Deaths by lightning rise in the north-east

Deaths from lightning strikes have gone up significantly in recent times, inducing alarm among many.

On May 6, a total of 24 people were killed after being struck by lightning.

Five of them were from the Maguri village under Damiha union of Tarail upazila in Kishoreganj district – three farmers and two young men.

In 2011, a total of 179 people were struck and killed by lightning, 58 getting killed in the month of May alone.

During April and May alone of the following year, lightning killed a staggering 152 people.

Meteorologically, April and May happen to be that part of the year in Bangladesh, when the frequency of Kalbaishakhi (Nor’wester), rises.

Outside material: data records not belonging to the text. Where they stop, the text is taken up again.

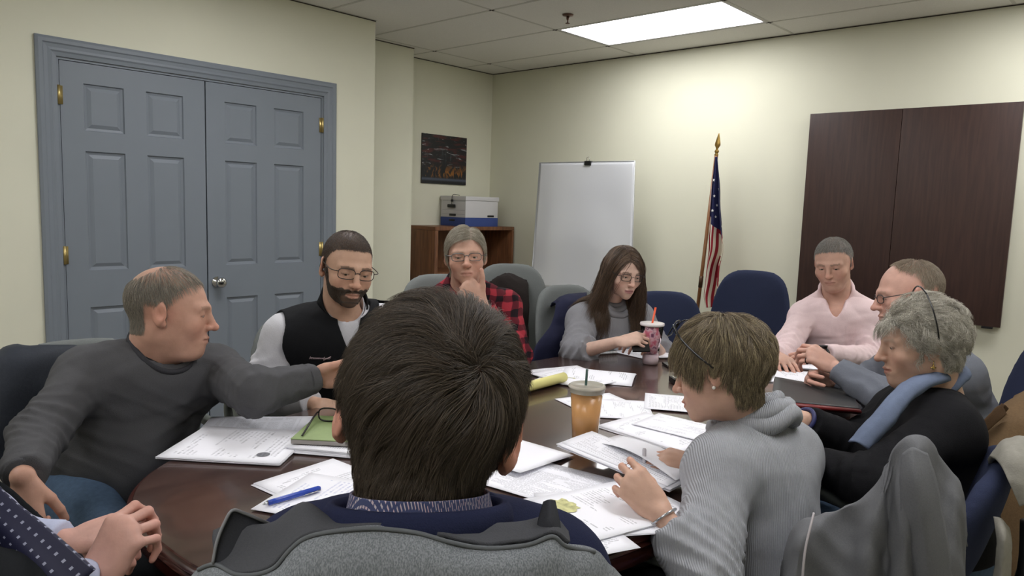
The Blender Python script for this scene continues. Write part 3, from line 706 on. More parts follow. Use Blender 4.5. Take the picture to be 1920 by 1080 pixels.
# packets near the cup
sheet('packet with a small yellow map print, beside the iced coffee', (1120, 800), (1205, 771), (1250, 848), 'sparse', n=3, mapat=(.62, .62), w=.225, h=.285)
sheet('slightly skewed sheet on top of the map packet', (1235, 775), (1330, 797), (1170, 800), 'sparse', z=TZ+.009, w=.216, h=.16)
sheet('thick stapled packet held up at an angle by the woman in ribbed grey', (1052, 838), (1085, 822), (1240, 905), 'table', n=8, z=TZ+.02, zpx=TZ+.05, lift=lambda U, V: .028*(1-V)+0*U, w=.13, h=.29, jit=.005)
sheet('turned page curling over the thick stapled packet', (1108, 820), (1140, 812), (1255, 880), 'blank', z=TZ+.036, zpx=TZ+.06, lift=lambda U, V: .02*np.sin(V*PI)*(1-.3*U)+.012*(1-V), w=.1, h=.27)
# middle of the table
sheet('thin white page in the middle of the table, left of two', (1040, 748), (1165, 738), (1120, 782), 'sparse', w=.216, h=.2)
sheet('white page lying under the middle sheets', (1122, 783), (1195, 738), (1215, 775), 'sparse', z=TZ+.003, w=.216, h=.17)
sheet('bright white page right of the middle sheets', (1207, 766), (1222, 733), (1305, 772), 'text', z=TZ+.0045, w=.2, h=.216)
sheet('two curling sheets before the empty chair side of the table', (1050, 712), (1112, 680), (1150, 716), 'sparse', w=.2, h=.26, n=2, lift=lambda U, V: .02*np.sin(PI*U)*(1-V*.4))
sheet('flat sheet beside the yellow pad', (1002, 712), (1085, 682), (1062, 722), 'text', w=.216, h=.22, z=TZ+.004)
sheet('sheet with a coloured picture under the yellow pad', (990, 700), (1040, 684), (1040, 725), 'sparse', w=.216, h=.279, z=TZ+.007, n=1, mapat=(.5, .5))
sheet('white sheet close to the foreground head, by the yellow pad', (980, 695), (1050, 682), (1000, 712), 'text', w=.25, h=.2, z=TZ+.0015)
t = thing('legal_pad', 'yellow legal pad with a rolled-over page', 'notepad', az(1010, 725, TZ+.01))
A_, B_, D_ = az(985, 733, TZ+.012), az(1057, 713, TZ+.012), az(985, 712, TZ+.012)
M_yel = mat('yellow_paper', '#dcd58a', .7)
slab('pad', A_, B_, D_, .21, .06, TZ+.0085, TZ+.017, M_yel, t)
bm = bmesh.new(); u_ = nrm(B_-A_); tube(bm, [A_-u_*.06+(0, 0, .012), B_+(0, 0, .012)], .017, 20); bobj('rolled_page', bm, M_yel, t)
# far end
M_spir = mat('spiral_wire', '#d9d9d6', .3, metal=.6)
for k, (y0_, y1_, z_) in enumerate(((666, 664, TZ+.0015), )):
    t = thing('spiral_notebook', 'closed black spiral notebook before the woman in the grey sweater', 'notebook', az(1115, 665, TZ))
    a, b, d = az(1082, 668, TZ), az(1145, 664, TZ), az(1090, 655, TZ)
    _, u_, v_ = slab('cover', a, b, d, .20, .14, TZ+.001, TZ+.003, M_blk, t); slab('page_block', a+np.r_[u_*.003+v_*.004, 0], b, d, .194, .13, TZ+.0035, TZ+.011, PM['blank'], t); slab('cover', a, b, d, .20, .14, TZ+.0115, TZ+.0135, M_blk, t)
    bm = bmesh.new()
    for i in range(24):
        c_ = a+np.r_[u_, 0]*(.006+i*.0082); c_[2] = TZ+.0078
        tube(bm, [c_+np.r_[-v_*.0075*math.cos(q), .0062*math.sin(q)] for q in np.linspace(0, 2*PI, 8, endpoint=False)], .0012, 4, close=True)
    bobj('spiral_binding', bm, M_spir, t)
sheet('white page before the woman in the grey sweater', (1145, 659), (1205, 650), (1205, 672), 'text', w=.22, h=.18)
sheet('pages on the table behind the pink tumbler', (1222, 672), (1240, 647), (1276, 666), 'sparse', w=.2, h=.216, n=3, lift=lambda U, V: .018*U)
# tumbler
p = az(1219, 682, TZ+.0005); T_ = Matrix.Translation((p[0], p[1], TZ+.0008))
t = thing('tumbler', 'clear tumbler with pink pattern and white lid at the far side of the table', 'cup', (p[0], p[1], TZ))
M_acr = mat('clear_acrylic', '#fff4f6', .04, trans=1, ior=1.12); M_wlid = mat('white_lid', '#d9d4d2', .3)
def pink():
    m, N, L, b = _new('pink_insert'); tc = N.new('ShaderNodeTexCoord'); n = N.new('ShaderNodeTexNoise'); n.inputs['Scale'].default_value = 38; n.inputs['Detail'].default_value = 3; L.new(tc.outputs['Object'], n.inputs[0])
    r = N.new('ShaderNodeValToRGB'); e = r.color_ramp.elements; e[0].position = .38; e[0].color = (*hexc('#c96f83'), 1); e[1].position = .52; e[1].color = (*hexc('#dfc9cf'), 1); x = e.new(.62); x.color = (*hexc('#7d4a6a'), 1); L.new(n.outputs[0], r.inputs[0]); L.new(r.outputs[0], b.inputs['Base Color']); b.inputs['Roughness'].default_value = .3; return m
bobj('patterned_liner', lathe([(0, .045), (.029, .046), (.0315, .085), (.036, .10), (.0415, .155), (0, .156)], 36, T_), pink(), t)
bobj('clear_shell', lathe([(0, 0), (.031, .001), (.033, .02), (.033, .04), (.036, .085), (.0405, .10), (.0465, .158), (.0435, .158), (.0375, .10), (.033, .085), (.0305, .044), (0, .042)], 36, T_), M_acr, t)
bobj('base', lathe([(0, .0015), (.029, .002), (.031, .02), (.0295, .041), (0, .0415)], 36, T_), mat('white_base', '#d8cdd0', .4), t)
bobj('lid', lathe([(0, .159), (.048, .159), (.050, .163), (.049, .17), (.04, .171), (0, .169)], 36, T_), M_wlid, t)
dq = nrm(RT*.2+UP*1.0-FW*.05); b0 = np.array((p[0], p[1], TZ+.17))
bm = bmesh.new(); tube(bm, [b0-dq*.12, b0+dq*.065], .0042, 10); bobj('straw', bm, mat('orange_straw', '#e2572a', .35), t)
# iced coffee
p = az(1096, 832, TZ+.0005); dpt = (p-CAM)@FW
t = thing('iced_coffee', 'clear plastic cup of iced coffee with a dark green straw', 'cup', (p[0], p[1], TZ)); T_ = Matrix.Translation((p[0], p[1], TZ+.001))
sc = dpt/1375; H_ = 108*sc; rt = 31*sc; rb = 23.5*sc
M_cof = mat('milky_coffee', '#d9a268', .25, noise=.06, nscale=12); M_clr = mat('clear_plastic', '#ffffff', .04, trans=1, ior=1.03)
bobj('coffee', lathe([(0, .004), (rb-.0015, .005), (rb+(rt-rb)*.86-.0012, H_*.86), (0, H_*.862)], 40, T_), M_cof, t)
rd = [(rb, .0), (rb+.0002, .001), (rt, H_-.012)]
bobj('cup_shell', lathe([(0, 0), (rb-.001, .0005), (rb, .003), (rt, H_), (rt-.0008, H_), (rb-.0008, .0035), (0, .003)], 40, T_), M_clr, t, ang=40)
M_flid = mat('frosted_lid', '#b9b5a6', .25, trans=.35, ior=1.3)
bobj('lid', lathe([(rt+.001, H_-.012), (rt+.003, H_-.01), (rt+.003, H_-.001), (rt+.0055, H_), (rt+.0055, H_+.004), (rt+.001, H_+.0075), (rt-.004, H_+.0075), (rt-.006, H_+.005), (0, H_+.0045)], 40, T_), M_flid, t)
q = np.array((p[0], p[1], TZ+H_+.005))
bm = bmesh.new(); tube(bm, [q-(0.006, .004, H_*.8), q+UP*.044], .0033, 10); bobj('straw', bm, mat('green_straw', '#24433a', .35), t)
# small black things
t = thing('smartphone', 'black phone lying face down near the pink tumbler', 'phone', az(1272, 684, TZ))
slab('phone_body', az(1252, 690, TZ), az(1300, 690, TZ), az(1260, 680, TZ), .14, .07, TZ+.001, TZ+.010, M_blk, t, .003)
t = thing('voice_recorder', 'small black box with a silver top in the middle of the table', 'recorder', az(1270, 712, TZ))
slab('body', az(1263, 722, TZ), az(1281, 722, TZ), az(1265, 708, TZ), .04, .055, TZ+.001, TZ+.022, M_blk, t, .003); slab('top_plate', az(1263.5, 721, TZ)+(0, 0, 0), az(1280, 721, TZ), az(1265, 708, TZ), .037, .03, TZ+.0222, TZ+.025, M_silver, t, .001)
# papers of the men at the far right end
sheet('papers under the hands of the man in the pink shirt', (1445, 688), (1455, 664), (1506, 690), 'sparse', w=.2, h=.216, n=3)
sheet('white page under the clasped hands of the man in grey-blue', (1442, 716), (1448, 699), (1530, 712), 'sparse', w=.2, h=.279, n=2, z=TZ+.0015)
pen('silver pen beside the hand of the man in the pink shirt', az(1440, 676, TZ+.012), az(1462, 677, TZ+.012), .004, M_blk, M_silver)
# black portfolio
t = thing('portfolio', 'black portfolio folder with red lining held tilted above the table edge', 'folder', az(1540, 770, TZ+.05))
zc = TZ+.05
c0, c1, c2, c3 = az(1452, 708, TZ+.075), az(1600, 735, TZ+.03), at(1611, 768, 2.1), at(1445, 752, 2.02)
M_port = mat('black_leatherette', '#2b2b2c', .5, bump=.3, bscale=300); M_redl = mat('red_lining', '#6e1d1d', .45)
def plate(name, q0, q1, q2, q3, m, parent, th, up=0):
    rows = [[q0*(1-s)+q3*s+(q1*(1-s)+q2*s-q0*(1-s)-q3*s)*uu+(0, 0, up-.006*math.sin(PI*s)) for uu in (0, .5, 1)] for s in (0, .5, 1)]
    return gridmesh(name, rows, m, parent, n=4, thick=th)
nz_ = nrm(np.cross(c1-c0, c3-c0)); nz_ = nz_*np.sign(nz_[2])
plate('front_cover', c0+nz_*.004, c1+nz_*.004, c2+nz_*.004, c3+nz_*.004, M_port, t, .004)
plate('red_lining', c0-nz_*.003, c1-nz_*.003, c2-nz_*.010, c3-nz_*.010, M_redl, t, .004)
bm = bmesh.new(); tube(bm, [c3-nz_*.005+(c2-c3)*.1, c2-nz_*.005], .012, 10, flat=.6); bobj('red_edge', bm, M_redl, t)
plate('page_block', c0-nz_*.0085, c1-nz_*.0085, c1*.75+c2*.25-nz_*.0085, c0*.4+c3*.6-nz_*.0085, PM['blank'], t, .004)
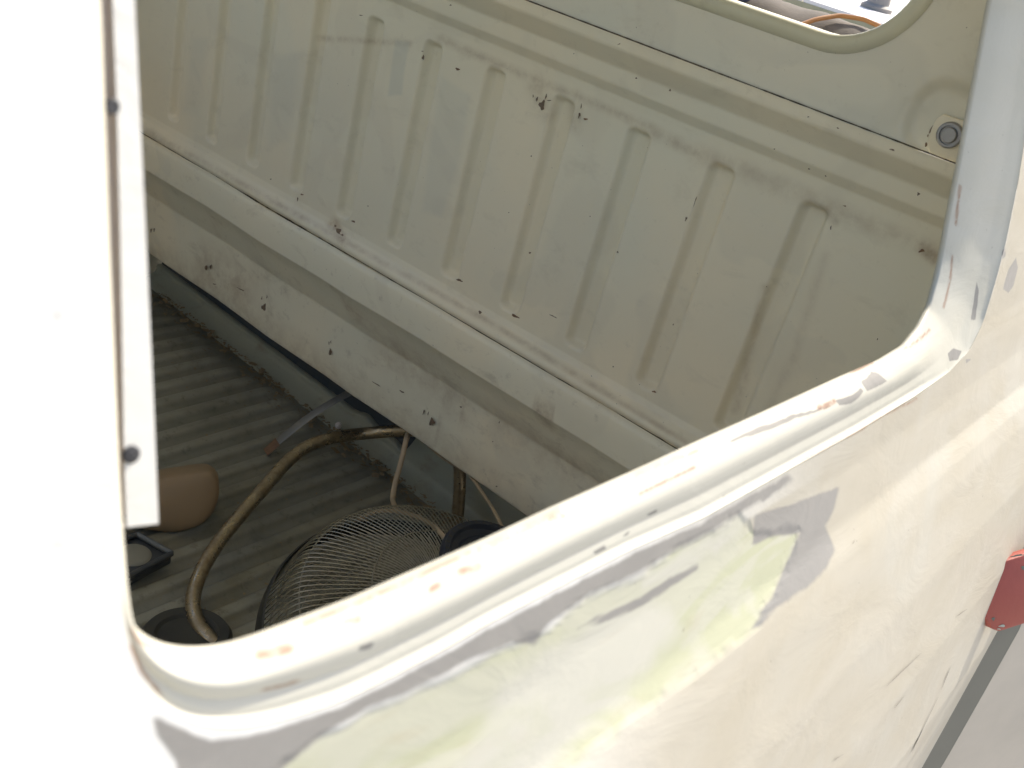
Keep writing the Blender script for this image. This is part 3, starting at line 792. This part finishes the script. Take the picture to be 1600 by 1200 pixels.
# rest of the cab, as the light needs it: roof, far side, front, near front door
def slab(name, a, b, mat=M_cabin, parent=van): return box(name, a, b, mat, parent, .004)
slab('roof', (.30, -1.0, .325), (1.66, 1.25, .36), M_cabin)
slab('side_panel', (1.765, -1.0, -1.0), (1.80, 1.25, -.20)); slab('window_post', (1.70, -1.0, -.20), (1.73, -.92, .325)); slab('window_post', (1.70, .0, -.20), (1.73, .12, .325)); slab('window_post', (1.70, .85, -.20), (1.74, 1.25, .325))
slab('dashboard', (.15, -1.25, -1.0), (1.78, -1.0, -.25)); slab('windscreen_post', (.26, -1.02, -.25), (.31, -.95, .325)); slab('windscreen_post', (1.66, -1.02, -.25), (1.71, -.95, .325))
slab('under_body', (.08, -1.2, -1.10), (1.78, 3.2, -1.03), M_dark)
skin_strip('corner_panel', 1.0, 1.15, -.8, .325, .012, M_cabin, van)
# near front door, same section
hb = []
for p in B:
    hb.append((p[0], -.88 + (p[1] - .1) * .95, p[2]))
hb = np.array(hb)
Of = []
for p in hb:
    cy, cz = -.5, .0; dy, dz = p[1] - cy, p[2] - cz
    t = min([(.004 - cy) / dy if dy > 0 else 9e9, (-1.0 - cy) / dy if dy < 0 else 9e9, (.325 - cz) / dz if dz > 0 else 9e9, (-.95 - cz) / dz if dz < 0 else 9e9]); Of.append((cy + dy * t, cz + dz * t))
Of = np.array(Of); lf = []
for t in np.linspace(0, 1, 24):
    q = hb[:, 1:] + (Of - hb[:, 1:]) * t; lf.append(np.stack([S(q[:, 1]), q[:, 0], q[:, 1]], 1)[::4])
fd = loft('front_door', lf + [lf[-1] + np.array([.012, 0, 0])], M_body, van)
add_masks(fd, lambda P: np.zeros(len(P)))
slab('door_pillar', (.20, -.03, -.95), (.24, .05, -.26), M_cabin)
# load bed
slab('load_bed', (.12, 1.27, -.40), (1.78, 3.3, -.36), mat_simple('bed_grey', (.30, .29, .27), .7, var=.3, scale=8))

# ------------------------------------------------------------------ things on the cabin floor
# 1 wire fan
Cf = np.array([.564, .8177, -.9437]); nf = np.array([-.2558, .0828, 1.]); nf /= np.linalg.norm(nf)
uf = np.cross(nf, [0, 1, 0.]); uf /= np.linalg.norm(uf); vf = np.cross(nf, uf)
fan = empty('wire_fan', Cf[0], Cf[1], -.99); tag(fan, 'round chromed wire fan head lying face up on the ribbed floor under the sill', 'fan')
def wires(name, curves, r, mat, parent, seg=5):
    V, Fs = [], []
    for p in curves:
        p = np.asarray(p); t = np.gradient(p, axis=0); t /= np.linalg.norm(t, axis=1)[:, None]
        closed = np.linalg.norm(p[0] - p[-1]) < 1e-6
        u = np.cross(t[0], nf + .01); u /= np.linalg.norm(u); base = len(V)
        for i in range(len(p)):
            u = u - t[i] * (u @ t[i]); u /= np.linalg.norm(u); v = np.cross(t[i], u)
            for k in range(seg):
                a = 2 * PI * k / seg; V.append(p[i] + r * (math.cos(a) * u + math.sin(a) * v))
        for i in range(len(p) - 1):
            for k in range(seg):
                a = base + i * seg + k; b = base + i * seg + (k + 1) % seg; Fs.append((a, b, b + seg, a + seg))
    return mesh_obj(name, V, Fs, mat, parent)
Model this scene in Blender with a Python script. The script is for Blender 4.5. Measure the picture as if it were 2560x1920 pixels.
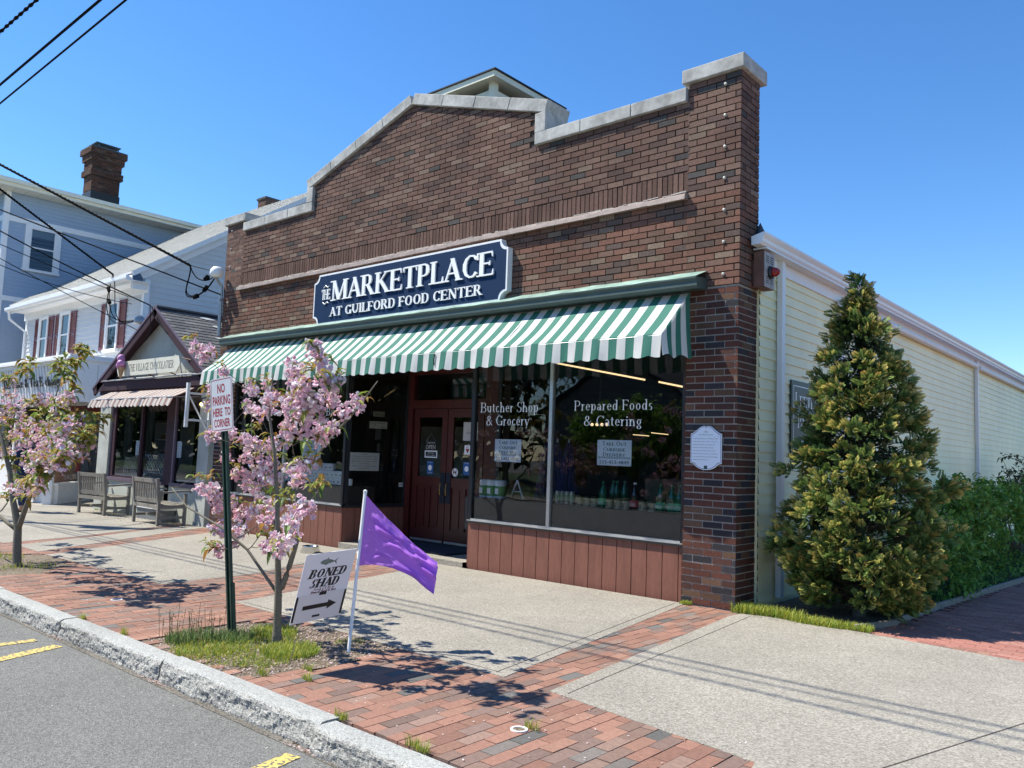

This seasonal storm is typically accompanied by lightning.

According to Disaster Forum, a Dhaka-based network on disaster preparedness and risk reduction, the actual level of casualty from lightning could be much higher because many cases go unreported. 

Disaster management expert Gawher Nayeem Wahra said such deaths have been on the rise because people lack awareness.

These deaths could be avoided if the met office could effectively broadcast early warning of the impending thunderbolt, he said. 

Of the 24 deaths reported on May 6, as many as 11 were in the country’s northeast, better known as the Haor area of greater Mymensingh, including Kishoreganj, Netrakona, Jamalpur and Tangail. 

Wahra said: “Shortage of adequate tall trees in the Haor areas could be a reason for the rise in the number of deaths from lightning in the Haor basin.”

Geologically, the Haor areas comprise vast stretches of open spaces and wetlands, which remain under, water most of the year and turn into arable lands during the dry season.

According to unofficial data, at least 108 people were injured after getting struck by lightning in 2012. 

Meteorologist Hafizur Rahman from Bangladesh Meteorological Department (BMD) claimed that thunderbolt warnings were issued regularly but people were not aware of them. 

He said people only paid heed and took evasive measures if there was an alert for a disaster that had the magnitude of a cyclone.

Executive Director of Centre for Global Change (CGC) and a member of the Intergovernmental Panel on Climate Change (IPCC) Ahsan Uddin Ahmad said the language that the met offices used for broadcasting warning was not easily comprehensible to the common man. 

The thunderstorm warnings that the Hong Kong Observatory issues are intended to give short-term – within one to a few hours – notice of the likelihood of thunderstorms affecting any part of the territory. 

Once issued, the warning is broadcast over radio and television, and announced on the Observatory’s website and the Dial-a-Weather system.

Climate activists, often link the rising cases of death from lightning to the changing global climate, especially global warming. 

Climate change expert Ainun Nishat said global lightning activity would increase if average global temperature rose.

Ahsan Uddin, however, said the link between the increased lightning activity and global warming was yet to be proved.